綿毛は綺麗に丸くて柔らかく、息を吹けばふわりと飛散して、種子はその意志を分散させます。こんな花、他に中々ないですよな。だいぶ奇妙で、とても面白いです。毎回思うんですがこれ、本当に根付いて花になってんですかね。一回でかなりの数が飛び散るので、そこら中タンポポだらけになる気もするのですが、そうでもないですよな。不思議です。

タンポポ、たんぽぽ、よく聞いたら変な語感をしていますね、たんぽぽ。可愛いような、ちょっと情けないような、あんまり日本語っぽくない気もします。漢字で書けば「蒲公英」となりますが、なんじゃこりゃですな。どう見てもたんぽぽではない。

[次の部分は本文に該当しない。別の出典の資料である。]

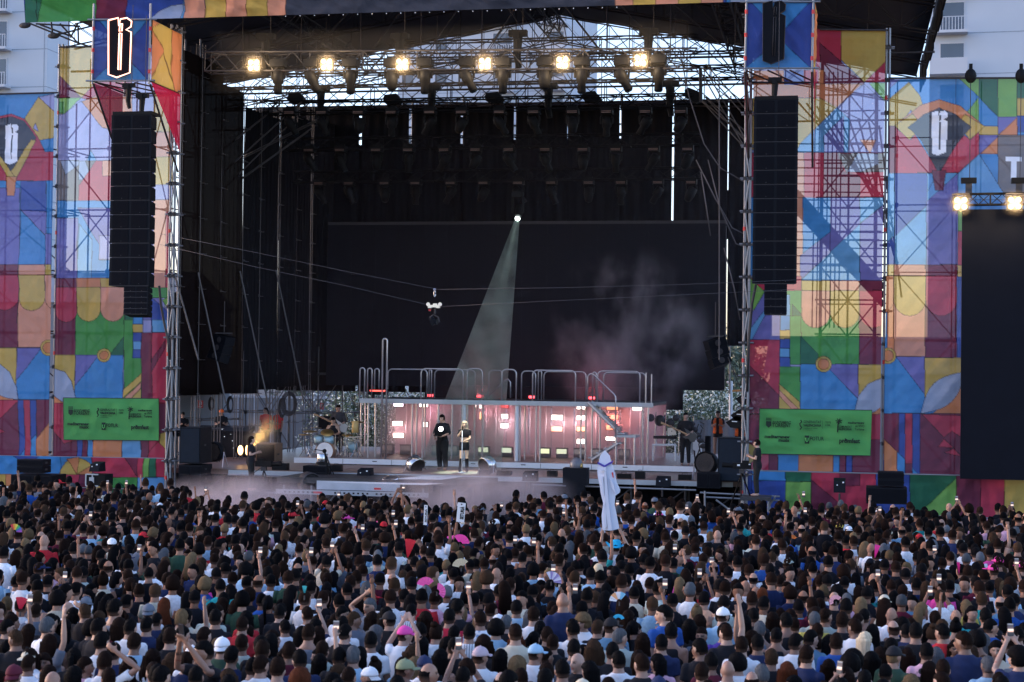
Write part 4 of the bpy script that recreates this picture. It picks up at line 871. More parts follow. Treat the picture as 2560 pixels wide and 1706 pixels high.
rails = [(900, 912, 920, 58.0, 'narrow hoop rail at the left end of the gallery'), (919, 930, 921, 59.0, 'second narrow hoop rail from the left end of the gallery'), (937, 948, 922, 60.0, 'third narrow hoop rail from the left end of the gallery'),
         (970, 1068, 923, 60.5, 'wide rear hoop rail next to the tall narrow hoop'), (1053, 1158, 922, 57.97, 'wide front hoop rail left of the singer spotlight'), (1073, 1079, 925, 61, 'very narrow red lit hoop between two wide rails'), (1087, 1188, 925, 61.5, 'wide rear hoop rail above the singer'),
         (1168, 1206, 922, 57.97, 'mid width hoop rail above the singer'), (1222, 1256, 926, 60.5, 'mid width rear hoop rail under the right edge of the beam'), (1255, 1291, 924, 57.97, 'mid width hoop rail just right of the beam'), (1304, 1339, 928, 61, 'reddish hoop rail at the centre of the gallery'),
         (1332, 1439, 926, 57.97, 'wide front hoop rail right of the gallery centre'), (1346, 1354, 928, 61.2, 'very narrow red lit hoop right of the centre'), (1360, 1465, 929, 61.5, 'wide rear hoop rail right of the gallery centre'), (1482, 1490, 931, 61.5, 'very narrow red lit hoop near the stair top'),
         (1494, 1600, 928, 57.97, 'wide front hoop rail near the right end of the gallery'), (1509, 1614, 932, 61.5, 'wide rear hoop rail near the right end of the gallery')]
for x0, x1, yt, Y, lab in rails: rail(lab, x0, x1, yt, Y)
# tall narrow hoop standing in front
rail('tall narrow hoop standing from the riser up past the gallery', 957, 968, 847, 57.6, PZ, r=.032)
for lab, x, yt, Y in (('single upright tube at the right end of the gallery', 1615, 932, 58.2), ('lone upright tube right of the gallery end', 1629, 936, 58.6)):
    p = at(x, yt, Y); tag(pipe('upright_tube', (p.x, Y, TZ-.02), p, .022, M_post), lab, 'tube', 'upright tubes at the gallery end')
# folding stairs right of the centre
sa = empty('stairs', at(1500, 1100, 57.5), 0, 'aluminium stairs descending from the gallery at its right half', 'stairs')
s0, s1 = at(1470, 1006, 57.6), at(1545, 1080, 57.6)
mb = MB(); mb.tube([s0, s1], .06, 6); mb.tube([s0+Vector((0, .8, 0)), s1+Vector((0, .8, 0))], .06, 6); mb.build('stringer', M_post, sa)
mb = MB()
for k in range(6): q = s0.lerp(s1, k/5.2)-Vector((0, 0, .1)); mb.bbox((q.x-.05, 57.6, q.z-.02), (q.x+.28, 58.4, q.z+.02))
mb.build('tread', M_alu, sa)
s2 = at(1478, 1150, 57.6); s3 = at(1545, 1108, 57.6)
mb = MB(); mb.tube([s2, s3], .06, 6); mb.tube([s2+Vector((0, .8, 0)), s3+Vector((0, .8, 0))], .06, 6); mb.build('stringer', M_post, sa)
mb = MB()
for k in range(4): q = s2.lerp(s3, k/3.5); mb.bbox((q.x-.1, 57.6, q.z+.05), (q.x+.25, 58.4, q.z+.09))
mb.build('tread', M_alu, sa)
a, b = at(1535, 1088, 57.5), at(1590, 1088, 57.5)
mb = MB(); mb.bbox((a.x, 57.5, a.z-.08), (b.x, 58.6, a.z)); mb.build('landing', M_alu, sa)
for x in (a.x+.06, (a.x+b.x)/2, b.x-.06): pipe('post', (x, 57.6, PZ), (x, 57.6, a.z-.08), .04, M_post, sa)
mb = MB(); mb.sm = True; mb.tube([at(1468, 1000, 57.5), at(1470, 940, 57.5), at(1476, 935, 57.5), at(1484, 937, 57.5), at(1534, 985, 57.5), at(1539, 992, 57.5), at(1539, 1094, 57.5)], .024, 8); mb.build('handrail', M_post, sa)
mb = MB(); mb.sm = True; mb.tube([at(1222, 990, 60), at(1262, 952, 60), at(1270, 948, 60), at(1276, 956, 60), at(1276, 995, 60)], .024, 8)
tag(mb.build('handrail', M_post, None), 'slanting stair rail at the rear edge of the gallery under the beam', 'handrail')
# glowing blocks
def glow(px_, py_, w, h, col, s, Y, label):
    p = at(px_, py_, Y); W_, H_ = w/F*Y*1.0, h/F*Y; e = empty('light_panel', p, 0, label, 'stage light', 'glowing rectangular lamps inside the gallery')
    mb = MB(); mb.bbox((p.x-W_/2-.03, Y+.012, p.z-H_/2-.03), (p.x+W_/2+.03, Y+.09, p.z+H_/2+.03)); mb.build('housing', M_black, e)
    mb = MB(); mb.bbox((p.x-W_/2, Y-.01, p.z-H_/2), (p.x+W_/2, Y+.01, p.z+H_/2)); mb.build('lit_face', emis('panel_glow', col, s), e)
wc, oc, rc, vc = (1, .80, .74), (1, .26, .12), (1, .06, .05), (1, .74, .92)
for px_, py_, w, h, col, s, lab in ((996, 1011, 25, 11, vc, 7, 'top pinkish white lamp in the left bay of the gallery'), (994, 1059, 26, 11, wc, 8, 'middle white lamp in the left bay of the gallery'), (996, 1089, 27, 11, (1, .78, .6), 9, 'lowest white lamp in the left bay of the gallery'),
        (1051, 1012, 5, 12, wc, 6, 'narrow glowing lamp reflection beside the left bay, left of the group'), (1060, 1013, 4, 12, wc, 6, 'narrow glowing lamp reflection beside the left bay, in the middle of the group'), (1068, 1012, 4, 12, wc, 6, 'narrow glowing lamp reflection beside the left bay, right of the group'), (1059, 1062, 4, 12, wc, 6, 'lower narrow white glowing strip beside the left bay, left one'), (1067, 1062, 4, 12, wc, 6, 'lower narrow white glowing strip beside the left bay, right one'),  # upper narrow strips: lamp reflections in the posts, made as glowing panels
        (1188, 1013, 5, 12, wc, 6, 'narrow white lamp just right of the singer head'), (1201, 1015, 6, 13, wc, 6, 'slightly wider narrow white lamp right of the singer'), (1201, 1040, 4, 18, (1, .35, .12), 5, 'narrow orange lamp right of the singer'),
        (1262, 1016, 18, 8, rc, 2, 'faint red lamp at the top of the middle bay'), (1262, 1041, 16, 11, wc, 7, 'upper white lamp in the middle bay'), (1261, 1065, 19, 11, wc, 8, 'lower white lamp in the middle bay'),
        (1393, 1044, 28, 12, wc, 9, 'white lamp in the bay right of the centre post'), (1392, 1073, 28, 12, oc, 4.5, 'orange lamp in the bay right of the centre post'),
        (1453, 1018, 22, 11, wc, 8, 'top white lamp in the column left of the stairs'), (1453, 1045, 22, 11, wc, 8, 'second white lamp in the column left of the stairs'), (1453, 1073, 22, 11, (1, .42, .12), 5, 'orange lamp in the column left of the stairs'), (1453, 1104, 22, 12, wc, 8, 'lowest white lamp in the column left of the stairs'),
        (1531, 1019, 28, 12, oc, 3.5, 'top orange lamp behind the stairs'), (1531, 1043, 28, 11, oc, 3.0, 'second orange lamp behind the stairs'), (1529, 1069, 27, 11, oc, 4.0, 'third orange lamp behind the stairs'), (1527, 1097, 25, 9, wc, 7, 'lowest whitish lamp behind the stairs'), (1593, 1020, 24, 12, wc, 9, 'white lamp at the right end of the gallery')):
    glow(px_, py_, w, h, col, s, 61.6, lab)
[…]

何故これが好きなのか、私にもわからんです。息を吹いて綿毛を飛ばすギミックが、おもちゃみたいに扱えて楽しかった記憶はありますが、まぁ結局はわからんです。何故好きなのか?なんて問いは、結局のところはわからないし、最終的には「なんとなく好き」以外は出てこないでしょう。好きなもの、好きな食べ物、好きな音楽だってそうです。理由はわからないですが、自分の感じてきた感覚、脳内に走った電流の軌跡みたいなのの中で、たまたま噛み合ったものが「好き」になるのでしょう。

つまり私が好きなものは、ある意味では私の歴史、人生そのものなのかもしれません。大事にしていきましょう。そう思いながらまたひとつ、綿毛を飛ぶのを見ていました。